4. They focus on the wrong things.

Lose half a stone in a week! Fit into that dress! Get your beach body! The goal is a short-term fix, something easy and simple that you can do quickly, and see quick results. And, news flash, being thin is not a measure of health. Even if you want to lose weight, the only healthy way to lose weight involves losing around 2lbs a week. Anything more than that is not advised. It also tends to focus entirely in what we put into our bodies, not what we do with them.

A body is a complex and wonderful thing. Feeding it is not enough. It needs to be stretched, the muscles need to be invigorated, exercised. The heart and lungs need to work, to grow, to stay efficient. And this is just the physical being. Diets send us into spirals of shame and self-obsession. Guilt and self-loathing come out of unhealthy relationships with our bodies, our diets and our physical fitness. Exercise releases endorphins, boosts blood flow, increases happiness. A healthy body is about so many complex factors. Obsessing over food is not the way to a 'healthier you,' no matter how prettily they package it.

5. They're too good to be true.

A friend of mine was in the gym when a woman came up to her. "Wow, you look great!" she said. "What's your secret?" My friend shrugged, having been asked this question a few times. "I eat healthily and exercise regularly." Boring, isn't it?

The simple fact is that the only way to get your 'dream body' is by changing your lifestyle. All of it. You'll have to learn how to cook, what a decent portion size is, how to exercise effectively. After that, how to manage your body. I need to stretch after a run, I do yoga and strength training, so I don't injure myself. If I did another sport, it would have a bigger impact on other parts of my body. When you move your muscles, they can get hurt. But that's what they're there for. There are no quick fixes. If only it were that simple.

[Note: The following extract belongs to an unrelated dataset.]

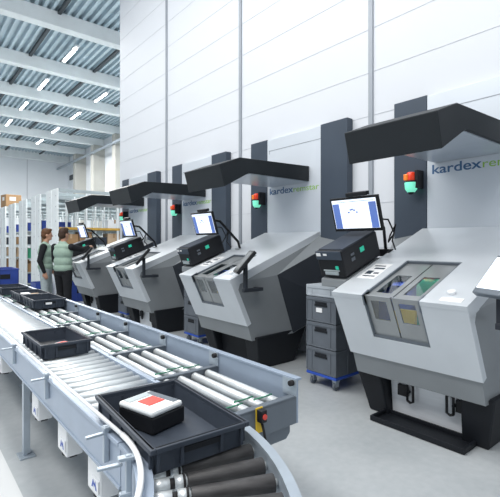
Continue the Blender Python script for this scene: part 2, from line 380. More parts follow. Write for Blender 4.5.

But it is definitely worth it. This year was the second in a row that I made absolutely no resolutions based on diet or fitness. It's not that my body is flawless. There are still wobbly bits. My weight still fluctuates, but not nearly as much.

The knowledge I have about my body is that it's healthy. The big diet secret? There isn't one. The healthiest diet involves doing as little as possible to your food. Cook from scratch, eat fresh stuff more, but other than that, it takes time. Get to know your body, exercise it, massage it, appreciate it. Stop letting a multi-billion-pound industry make you feel bad about yourself. Take responsibility for your own health. Next year, be the person they've got nothing to sell to.